"I thought we were friends." The pain behind those words can overshadow years of life, love, and memories. All the good times fade to black when a friendship is betrayed. Investment, down the drain. Vulnerability, restrained. Trust shattered. Love questioned. Friends hurt friends. It’s inevitable because every friend is a sinner, and sinners gon’ sin against one another and hurt one another, intentionally or unintentionally. Either way, it’s always harder to recover from the pain inflicted by a friend. The pain of conviction that comes through the godly rebuke of a friend who speaks truth in love is a real gift (Proverbs 27:6). But what if you’re the one sinned against, and you’re hurt because of unkind words, betrayal, or manipulation by a person you consider a friend? How do you address it with your friend, and how do you move past the pain and toward reconciliation?
In the midst of your hurt, trust that God is working in your relationship to grow you both in the grace and knowledge of Christ: “Trust in him at all times, O people” (Psalm 62:8). It is one’s glory (or beauty) to overlook an offense (Proverbs 19:11). This requires prudence, patience, maturity, and wisdom. Overlooking an offense adorns the gospel and is a loving response that demonstrates we are indeed Christ’s disciples (John 13:35).
In the Disney film Frozen, (can you tell I have a little girl); Elsa abandoned caution and prudence, giving up her good-girl persona to unleash her cold fury on the town of Arendelle. Her actions negatively affected everyone and everything around her. In our flesh, we’re tempted to unleash our pent-up, frozen fury on our friend rather than trust our Lord. Wisdom does not “let it go” like an ice queen.
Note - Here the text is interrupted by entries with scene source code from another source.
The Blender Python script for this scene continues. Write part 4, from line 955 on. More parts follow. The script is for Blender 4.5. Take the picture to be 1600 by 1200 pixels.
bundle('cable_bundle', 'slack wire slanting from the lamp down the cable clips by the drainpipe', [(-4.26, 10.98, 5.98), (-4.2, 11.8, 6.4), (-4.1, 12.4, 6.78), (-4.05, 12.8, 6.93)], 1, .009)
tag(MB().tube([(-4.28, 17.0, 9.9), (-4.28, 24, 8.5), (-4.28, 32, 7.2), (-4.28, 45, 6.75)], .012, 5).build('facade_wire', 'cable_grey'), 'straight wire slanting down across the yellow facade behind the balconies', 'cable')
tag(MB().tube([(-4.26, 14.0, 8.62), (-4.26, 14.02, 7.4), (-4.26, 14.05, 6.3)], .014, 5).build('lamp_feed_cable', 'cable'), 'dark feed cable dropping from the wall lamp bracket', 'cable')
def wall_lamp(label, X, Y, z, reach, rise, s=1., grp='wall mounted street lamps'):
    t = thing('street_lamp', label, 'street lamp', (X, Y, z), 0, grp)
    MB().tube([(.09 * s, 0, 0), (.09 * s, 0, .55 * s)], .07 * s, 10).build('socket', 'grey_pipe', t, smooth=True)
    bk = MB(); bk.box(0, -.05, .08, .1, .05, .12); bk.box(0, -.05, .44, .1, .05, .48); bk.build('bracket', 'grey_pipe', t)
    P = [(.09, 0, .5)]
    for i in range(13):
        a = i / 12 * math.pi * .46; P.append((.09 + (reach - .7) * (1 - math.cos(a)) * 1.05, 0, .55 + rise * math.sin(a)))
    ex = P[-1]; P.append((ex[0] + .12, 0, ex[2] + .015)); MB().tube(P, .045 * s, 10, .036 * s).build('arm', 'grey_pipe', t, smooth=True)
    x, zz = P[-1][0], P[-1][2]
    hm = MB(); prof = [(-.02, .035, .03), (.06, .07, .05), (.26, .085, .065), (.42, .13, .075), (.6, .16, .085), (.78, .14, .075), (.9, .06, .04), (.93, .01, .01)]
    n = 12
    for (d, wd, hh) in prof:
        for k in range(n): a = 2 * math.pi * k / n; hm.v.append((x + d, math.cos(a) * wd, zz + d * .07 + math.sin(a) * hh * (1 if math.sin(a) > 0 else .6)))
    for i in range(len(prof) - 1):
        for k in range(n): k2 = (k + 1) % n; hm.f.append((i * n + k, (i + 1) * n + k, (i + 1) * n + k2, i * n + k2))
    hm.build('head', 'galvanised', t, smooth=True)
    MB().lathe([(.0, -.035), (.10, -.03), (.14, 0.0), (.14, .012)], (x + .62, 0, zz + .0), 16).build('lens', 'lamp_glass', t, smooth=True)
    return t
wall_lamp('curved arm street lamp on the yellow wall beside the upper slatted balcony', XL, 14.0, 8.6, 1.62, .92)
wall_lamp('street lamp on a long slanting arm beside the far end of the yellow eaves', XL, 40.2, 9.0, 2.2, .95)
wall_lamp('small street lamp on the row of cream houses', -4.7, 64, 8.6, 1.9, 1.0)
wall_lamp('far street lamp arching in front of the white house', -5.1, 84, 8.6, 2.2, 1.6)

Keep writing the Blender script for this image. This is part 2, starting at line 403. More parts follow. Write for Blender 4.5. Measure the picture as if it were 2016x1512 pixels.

Instead, it dies to self, showing constraint and turning the hurt over to Jesus, who most identifies with us in our pain and who meets us in our times of need.
One caveat: overlooking an offense is not a license to use silence as a weapon, or to harbor ill feelings that will come back to haunt the relationship later. Instead, it is having a clear conscience before God that this hurt is not at a level that it needs to be addressed (at least not right now), but a resolve to “forgive and forget.” It is much better to win your friend than to win an argument. Sometimes you can’t just overlook an offense. If your first thought is “they need to be told,” this may be your self-righteousness talking and not the Spirit. Our goal must be reconciliation born from love.
However, we will find legitimate times and occasions when we need to address a hurt. We can attempt to right the wrong, but remember that vengeance is the Lord’s and he will repay (Romans 12:19). So this is not a call to lash out and fight back. This is a loving call to biblical rebuke.
In Jesus’s teaching on sin, he says to his disciples, “If your brother sins, rebuke him, and if he repents, forgive him, and if he sins against you seven times in the day, and turns to you seven times, saying, ‘I repent,’ you must forgive him.” (Luke 17:3–4) To rebuke is to reason frankly with your neighbor (Leviticus 19:17), to tell him his fault (Matthew 18:15), with a spirit of gentleness (Galatians 6:1) in hopes that your friend would repent. But Jesus’s teaching goes much further by saying that we may be hurt again, and we must be ready to forgive every time. Forgiveness may seem almost impossible if we forget Christ. He has “forgiven us all our trespasses, by canceling the record of debt that stood against us” (Colossians 2:13–14). When we were in open rebellion against him, he died for us (Romans 5:8). Even now, as ones whose sins have been nailed to the cross with Christ, and whose lives have been raised with Christ, “if we confess our sins, he is faithful and just to forgive us our sins and to cleanse us from all unrighteousness” (1 John 1:9).
If you have been hurt by a friend, pour out your heart to them in prayer for wisdom, for forgiveness, for reconciliation (Psalm 62:8). Here are some prayer points that may help you deal with hurt with wisdom and grace: Pray for God to search your wounded heart (Psalm 139:23). Were you hurt because your sin was exposed? Were you overly sensitive to something that was said? Were you tired? Is what you were hurt by a pattern from your friend or a first-time offense?
Pray for the grace to think about what is true, honorable, just, pure, lovely, commendable, excellent, praiseworthy in yourself and in your friend (Philippians 4:8). Pray for discernment: does God want you to overlook or address the offense? If you must address the offense, pray that you would be honest and gracious with your friend about the way you were hurt, and that your friend would respond with humility.
Pray that you would love your friend at all times, even the difficult ones, and that you would be able to “live in harmony with one another” (Romans 12:16).
It’s worth it to overlook an offense if you can, and to trust God is working in you and your friend’s heart, to pray for wisdom, love, and reconciliation, to rebuke gently, and to be ready to forgive. Christ teaches “greater love has no one than this, that someone lay down his life for his friends” (John 15:13). He then calls his disciples his friends (John 15:14–15), and shortly thereafter he literally died for his friends.
If Jesus could make such a radical, loving sacrifice for his friends, friends who would doubt and deny him, surely we can work to restore our broken friendships. Godly friendships are a witness to the world. In them, we put our love for Christ and for one another on display.